Directive:
Only lines holding the string "scene" are wanted; copy each one from the material.

Provided data:
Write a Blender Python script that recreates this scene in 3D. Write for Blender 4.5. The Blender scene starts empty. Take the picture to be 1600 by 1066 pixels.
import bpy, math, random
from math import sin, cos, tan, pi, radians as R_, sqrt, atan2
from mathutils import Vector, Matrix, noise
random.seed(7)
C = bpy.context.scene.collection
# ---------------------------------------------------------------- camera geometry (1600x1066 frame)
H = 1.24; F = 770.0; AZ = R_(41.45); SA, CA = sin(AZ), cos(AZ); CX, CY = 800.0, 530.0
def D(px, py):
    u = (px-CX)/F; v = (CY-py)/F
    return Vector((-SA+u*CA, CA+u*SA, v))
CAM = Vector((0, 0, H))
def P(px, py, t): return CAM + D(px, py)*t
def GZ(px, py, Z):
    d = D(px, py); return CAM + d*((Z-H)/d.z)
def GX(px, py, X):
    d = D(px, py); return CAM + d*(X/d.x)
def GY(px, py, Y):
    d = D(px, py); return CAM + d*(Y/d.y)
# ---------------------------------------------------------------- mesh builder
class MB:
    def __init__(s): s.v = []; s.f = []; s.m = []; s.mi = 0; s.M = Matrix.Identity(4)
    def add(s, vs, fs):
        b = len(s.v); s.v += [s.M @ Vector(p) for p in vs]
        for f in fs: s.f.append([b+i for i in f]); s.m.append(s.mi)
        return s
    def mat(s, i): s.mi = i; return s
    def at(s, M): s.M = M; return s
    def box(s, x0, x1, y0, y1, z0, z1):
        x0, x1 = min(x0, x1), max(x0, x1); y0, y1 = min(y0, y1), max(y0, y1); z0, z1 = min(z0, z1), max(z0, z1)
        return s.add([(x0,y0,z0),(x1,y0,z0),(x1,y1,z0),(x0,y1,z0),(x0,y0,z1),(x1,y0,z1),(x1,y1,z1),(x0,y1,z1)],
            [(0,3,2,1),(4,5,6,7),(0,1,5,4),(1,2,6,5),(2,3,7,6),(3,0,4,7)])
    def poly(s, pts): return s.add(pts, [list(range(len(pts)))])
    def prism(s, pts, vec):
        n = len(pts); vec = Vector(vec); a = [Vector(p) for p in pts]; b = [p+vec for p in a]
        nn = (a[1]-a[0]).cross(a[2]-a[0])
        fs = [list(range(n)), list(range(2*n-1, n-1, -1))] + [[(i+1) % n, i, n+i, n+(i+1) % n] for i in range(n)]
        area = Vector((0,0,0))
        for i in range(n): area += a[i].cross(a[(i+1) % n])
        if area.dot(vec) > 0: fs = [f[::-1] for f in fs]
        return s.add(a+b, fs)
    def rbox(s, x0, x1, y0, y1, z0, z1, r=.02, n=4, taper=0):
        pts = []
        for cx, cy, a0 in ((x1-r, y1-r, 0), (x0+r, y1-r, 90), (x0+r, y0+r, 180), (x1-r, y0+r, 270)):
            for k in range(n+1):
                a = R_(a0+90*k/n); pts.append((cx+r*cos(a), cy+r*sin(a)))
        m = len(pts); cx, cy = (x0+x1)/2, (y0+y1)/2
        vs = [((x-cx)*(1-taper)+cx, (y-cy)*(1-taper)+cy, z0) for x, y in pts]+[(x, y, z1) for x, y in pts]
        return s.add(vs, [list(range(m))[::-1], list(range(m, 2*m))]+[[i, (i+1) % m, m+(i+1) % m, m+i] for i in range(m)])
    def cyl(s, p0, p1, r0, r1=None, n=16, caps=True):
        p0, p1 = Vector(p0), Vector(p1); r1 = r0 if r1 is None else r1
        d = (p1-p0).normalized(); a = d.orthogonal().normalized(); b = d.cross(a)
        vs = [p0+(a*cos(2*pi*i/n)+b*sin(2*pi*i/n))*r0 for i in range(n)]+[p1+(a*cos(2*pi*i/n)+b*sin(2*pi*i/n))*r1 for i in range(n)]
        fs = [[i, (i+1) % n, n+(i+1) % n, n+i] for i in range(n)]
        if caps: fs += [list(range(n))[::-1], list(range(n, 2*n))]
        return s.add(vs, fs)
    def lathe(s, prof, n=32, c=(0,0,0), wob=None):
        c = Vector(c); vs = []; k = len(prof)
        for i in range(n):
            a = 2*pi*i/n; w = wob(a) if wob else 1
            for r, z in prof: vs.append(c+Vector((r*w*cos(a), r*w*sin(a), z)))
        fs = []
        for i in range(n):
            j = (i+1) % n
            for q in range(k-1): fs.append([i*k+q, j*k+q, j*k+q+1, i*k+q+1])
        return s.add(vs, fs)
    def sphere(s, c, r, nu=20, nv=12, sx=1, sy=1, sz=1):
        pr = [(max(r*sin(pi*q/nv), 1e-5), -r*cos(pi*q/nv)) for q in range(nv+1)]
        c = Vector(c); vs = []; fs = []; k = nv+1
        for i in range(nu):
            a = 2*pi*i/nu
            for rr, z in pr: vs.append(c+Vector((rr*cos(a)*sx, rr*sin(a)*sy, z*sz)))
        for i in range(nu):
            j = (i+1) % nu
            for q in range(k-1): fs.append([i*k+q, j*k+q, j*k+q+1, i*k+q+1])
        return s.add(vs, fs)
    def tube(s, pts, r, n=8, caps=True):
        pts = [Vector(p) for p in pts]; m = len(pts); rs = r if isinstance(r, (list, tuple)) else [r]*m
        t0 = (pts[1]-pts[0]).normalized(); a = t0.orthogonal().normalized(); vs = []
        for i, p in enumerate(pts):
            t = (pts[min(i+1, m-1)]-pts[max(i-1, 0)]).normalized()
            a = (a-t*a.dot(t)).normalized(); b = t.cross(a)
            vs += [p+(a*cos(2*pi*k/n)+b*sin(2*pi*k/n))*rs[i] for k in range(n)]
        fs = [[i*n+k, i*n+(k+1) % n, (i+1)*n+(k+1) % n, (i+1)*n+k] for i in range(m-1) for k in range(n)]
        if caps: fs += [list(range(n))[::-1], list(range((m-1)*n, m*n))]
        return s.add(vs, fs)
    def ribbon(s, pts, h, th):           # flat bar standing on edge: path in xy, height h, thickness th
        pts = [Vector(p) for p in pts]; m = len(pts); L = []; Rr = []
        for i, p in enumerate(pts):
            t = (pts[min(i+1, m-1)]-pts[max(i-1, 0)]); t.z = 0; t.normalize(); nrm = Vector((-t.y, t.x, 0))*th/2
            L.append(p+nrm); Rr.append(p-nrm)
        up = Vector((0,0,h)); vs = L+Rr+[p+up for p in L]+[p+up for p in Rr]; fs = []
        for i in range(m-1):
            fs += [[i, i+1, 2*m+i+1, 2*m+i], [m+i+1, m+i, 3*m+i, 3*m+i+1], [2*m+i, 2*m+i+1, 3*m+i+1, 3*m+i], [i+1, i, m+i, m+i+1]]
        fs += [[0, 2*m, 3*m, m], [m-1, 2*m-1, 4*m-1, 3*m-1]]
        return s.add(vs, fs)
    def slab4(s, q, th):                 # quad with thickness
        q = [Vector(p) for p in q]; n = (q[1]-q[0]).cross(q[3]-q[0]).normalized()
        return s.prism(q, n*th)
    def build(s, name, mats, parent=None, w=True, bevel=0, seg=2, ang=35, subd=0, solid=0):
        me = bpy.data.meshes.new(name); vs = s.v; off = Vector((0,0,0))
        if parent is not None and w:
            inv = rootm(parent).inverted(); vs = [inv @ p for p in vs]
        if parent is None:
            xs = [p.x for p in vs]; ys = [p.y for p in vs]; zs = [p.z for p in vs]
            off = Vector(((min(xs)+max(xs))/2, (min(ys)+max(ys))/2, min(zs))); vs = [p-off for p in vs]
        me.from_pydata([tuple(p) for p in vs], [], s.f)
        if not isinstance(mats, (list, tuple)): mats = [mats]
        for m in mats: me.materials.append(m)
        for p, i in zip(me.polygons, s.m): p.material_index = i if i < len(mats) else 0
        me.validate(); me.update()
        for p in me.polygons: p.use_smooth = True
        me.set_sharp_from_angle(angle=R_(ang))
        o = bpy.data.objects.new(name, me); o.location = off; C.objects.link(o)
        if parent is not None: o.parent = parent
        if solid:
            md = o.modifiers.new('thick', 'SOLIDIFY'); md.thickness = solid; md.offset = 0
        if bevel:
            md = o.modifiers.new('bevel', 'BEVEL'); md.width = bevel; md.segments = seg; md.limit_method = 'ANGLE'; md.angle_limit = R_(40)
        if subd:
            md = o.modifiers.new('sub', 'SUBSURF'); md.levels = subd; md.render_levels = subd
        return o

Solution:
Write a Blender Python script that recreates this scene in 3D. Write for Blender 4.5. The Blender scene starts empty. Take the picture to be 1600 by 1066 pixels.
C = bpy.context.scene.collection